Exercise
Pull every line that holds the word "follow" from the entries.

The records
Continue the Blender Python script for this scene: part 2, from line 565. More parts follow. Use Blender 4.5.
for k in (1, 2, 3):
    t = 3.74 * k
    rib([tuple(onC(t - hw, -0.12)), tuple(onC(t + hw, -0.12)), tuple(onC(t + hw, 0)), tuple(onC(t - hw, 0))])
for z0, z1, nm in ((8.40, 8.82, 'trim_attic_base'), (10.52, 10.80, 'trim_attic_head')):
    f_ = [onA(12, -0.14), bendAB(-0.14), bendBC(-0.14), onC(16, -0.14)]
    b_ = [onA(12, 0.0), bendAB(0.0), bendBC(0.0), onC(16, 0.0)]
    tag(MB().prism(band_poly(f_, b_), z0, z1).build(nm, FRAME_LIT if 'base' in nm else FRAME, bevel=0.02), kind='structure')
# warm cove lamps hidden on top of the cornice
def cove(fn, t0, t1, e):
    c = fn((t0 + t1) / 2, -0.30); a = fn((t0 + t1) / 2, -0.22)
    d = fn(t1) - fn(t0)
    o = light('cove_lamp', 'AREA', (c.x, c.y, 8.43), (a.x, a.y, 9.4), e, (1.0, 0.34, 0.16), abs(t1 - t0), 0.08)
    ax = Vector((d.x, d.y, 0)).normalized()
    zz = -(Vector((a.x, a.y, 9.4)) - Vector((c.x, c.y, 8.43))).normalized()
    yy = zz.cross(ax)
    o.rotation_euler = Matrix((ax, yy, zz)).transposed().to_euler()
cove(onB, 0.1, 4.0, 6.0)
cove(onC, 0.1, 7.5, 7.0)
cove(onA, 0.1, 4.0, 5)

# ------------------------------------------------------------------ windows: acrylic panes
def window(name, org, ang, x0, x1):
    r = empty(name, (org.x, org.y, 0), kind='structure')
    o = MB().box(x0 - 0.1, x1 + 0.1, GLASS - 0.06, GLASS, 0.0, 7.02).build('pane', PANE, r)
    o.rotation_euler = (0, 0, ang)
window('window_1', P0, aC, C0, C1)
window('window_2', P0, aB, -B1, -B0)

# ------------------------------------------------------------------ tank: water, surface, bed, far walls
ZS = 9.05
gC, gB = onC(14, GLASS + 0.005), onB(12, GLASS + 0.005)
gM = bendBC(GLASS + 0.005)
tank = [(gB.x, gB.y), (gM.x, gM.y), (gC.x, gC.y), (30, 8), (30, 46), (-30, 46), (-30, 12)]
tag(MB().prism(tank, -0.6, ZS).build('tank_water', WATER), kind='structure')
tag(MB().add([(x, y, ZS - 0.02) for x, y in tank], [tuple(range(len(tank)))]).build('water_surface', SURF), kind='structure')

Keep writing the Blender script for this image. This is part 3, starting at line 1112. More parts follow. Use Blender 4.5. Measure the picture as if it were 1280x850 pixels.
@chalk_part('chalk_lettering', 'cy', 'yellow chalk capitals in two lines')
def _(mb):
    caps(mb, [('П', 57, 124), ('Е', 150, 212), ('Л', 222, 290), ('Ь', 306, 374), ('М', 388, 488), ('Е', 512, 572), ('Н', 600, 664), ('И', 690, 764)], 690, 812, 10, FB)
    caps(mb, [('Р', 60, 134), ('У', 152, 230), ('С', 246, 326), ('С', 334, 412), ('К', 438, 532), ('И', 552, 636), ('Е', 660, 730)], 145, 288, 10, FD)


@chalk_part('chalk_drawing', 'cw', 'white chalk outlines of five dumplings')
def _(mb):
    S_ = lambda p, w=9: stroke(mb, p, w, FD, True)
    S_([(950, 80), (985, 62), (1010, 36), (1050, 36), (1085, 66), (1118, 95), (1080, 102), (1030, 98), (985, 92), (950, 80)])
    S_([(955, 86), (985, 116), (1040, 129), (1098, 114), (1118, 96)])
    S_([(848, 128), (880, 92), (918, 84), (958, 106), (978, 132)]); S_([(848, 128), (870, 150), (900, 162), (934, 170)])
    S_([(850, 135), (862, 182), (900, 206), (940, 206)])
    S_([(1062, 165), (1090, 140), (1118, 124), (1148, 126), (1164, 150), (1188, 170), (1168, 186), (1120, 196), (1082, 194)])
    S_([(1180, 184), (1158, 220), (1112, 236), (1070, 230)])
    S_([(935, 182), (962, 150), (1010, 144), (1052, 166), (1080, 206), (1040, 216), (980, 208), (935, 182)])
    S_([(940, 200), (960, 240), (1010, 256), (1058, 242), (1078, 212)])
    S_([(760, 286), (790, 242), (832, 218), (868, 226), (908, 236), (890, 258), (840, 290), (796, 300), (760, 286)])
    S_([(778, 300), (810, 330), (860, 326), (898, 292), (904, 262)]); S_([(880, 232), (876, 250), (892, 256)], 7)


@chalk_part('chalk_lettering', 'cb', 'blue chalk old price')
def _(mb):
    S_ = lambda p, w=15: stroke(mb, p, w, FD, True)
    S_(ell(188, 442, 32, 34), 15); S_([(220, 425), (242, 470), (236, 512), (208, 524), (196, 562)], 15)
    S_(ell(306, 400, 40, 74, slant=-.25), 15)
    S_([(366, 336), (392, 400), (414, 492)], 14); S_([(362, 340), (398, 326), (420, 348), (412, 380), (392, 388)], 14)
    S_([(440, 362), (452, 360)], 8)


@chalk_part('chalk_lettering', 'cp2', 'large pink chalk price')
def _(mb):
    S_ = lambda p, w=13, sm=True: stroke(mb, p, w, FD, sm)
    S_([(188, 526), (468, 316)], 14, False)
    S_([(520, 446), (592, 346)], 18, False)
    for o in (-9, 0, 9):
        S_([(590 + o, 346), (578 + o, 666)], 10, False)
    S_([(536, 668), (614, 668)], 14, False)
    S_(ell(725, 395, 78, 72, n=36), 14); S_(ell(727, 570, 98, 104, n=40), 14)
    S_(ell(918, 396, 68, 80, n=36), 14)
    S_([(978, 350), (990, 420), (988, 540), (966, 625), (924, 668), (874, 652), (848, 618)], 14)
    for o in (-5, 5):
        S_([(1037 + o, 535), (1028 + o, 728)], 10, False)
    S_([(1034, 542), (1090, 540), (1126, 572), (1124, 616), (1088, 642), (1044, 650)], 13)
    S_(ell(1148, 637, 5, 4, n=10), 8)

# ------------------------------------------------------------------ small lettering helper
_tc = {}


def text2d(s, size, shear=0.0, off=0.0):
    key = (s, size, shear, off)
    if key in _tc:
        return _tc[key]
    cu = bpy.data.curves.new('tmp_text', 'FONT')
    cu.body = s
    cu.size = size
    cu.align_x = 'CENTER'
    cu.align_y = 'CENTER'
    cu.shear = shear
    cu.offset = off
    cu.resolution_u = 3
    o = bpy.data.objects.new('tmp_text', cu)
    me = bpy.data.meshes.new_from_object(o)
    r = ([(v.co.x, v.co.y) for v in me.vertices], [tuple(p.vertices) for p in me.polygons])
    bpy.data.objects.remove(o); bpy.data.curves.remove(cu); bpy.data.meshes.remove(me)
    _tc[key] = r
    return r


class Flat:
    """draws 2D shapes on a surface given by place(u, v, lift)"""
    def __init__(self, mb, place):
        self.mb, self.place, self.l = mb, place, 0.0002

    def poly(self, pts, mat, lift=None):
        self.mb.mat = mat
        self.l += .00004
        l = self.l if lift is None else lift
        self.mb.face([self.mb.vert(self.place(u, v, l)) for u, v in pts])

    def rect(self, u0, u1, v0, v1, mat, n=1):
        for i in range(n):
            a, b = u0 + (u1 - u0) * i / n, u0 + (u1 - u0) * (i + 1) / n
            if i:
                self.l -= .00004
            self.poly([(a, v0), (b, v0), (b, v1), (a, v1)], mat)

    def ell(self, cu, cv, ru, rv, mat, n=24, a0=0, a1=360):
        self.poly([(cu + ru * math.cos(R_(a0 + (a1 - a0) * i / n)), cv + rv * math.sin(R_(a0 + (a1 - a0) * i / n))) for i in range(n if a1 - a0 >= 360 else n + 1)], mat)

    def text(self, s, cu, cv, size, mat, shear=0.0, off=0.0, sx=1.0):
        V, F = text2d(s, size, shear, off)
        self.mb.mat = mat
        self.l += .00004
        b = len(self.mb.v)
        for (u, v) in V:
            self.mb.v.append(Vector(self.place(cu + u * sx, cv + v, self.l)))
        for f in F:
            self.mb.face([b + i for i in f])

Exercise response
Continue the Blender Python script for this scene: part 2, from line 565. More parts follow. Use Blender 4.5.
Keep writing the Blender script for this image. This is part 3, starting at line 1112. More parts follow. Use Blender 4.5. Measure the picture as if it were 1280x850 pixels.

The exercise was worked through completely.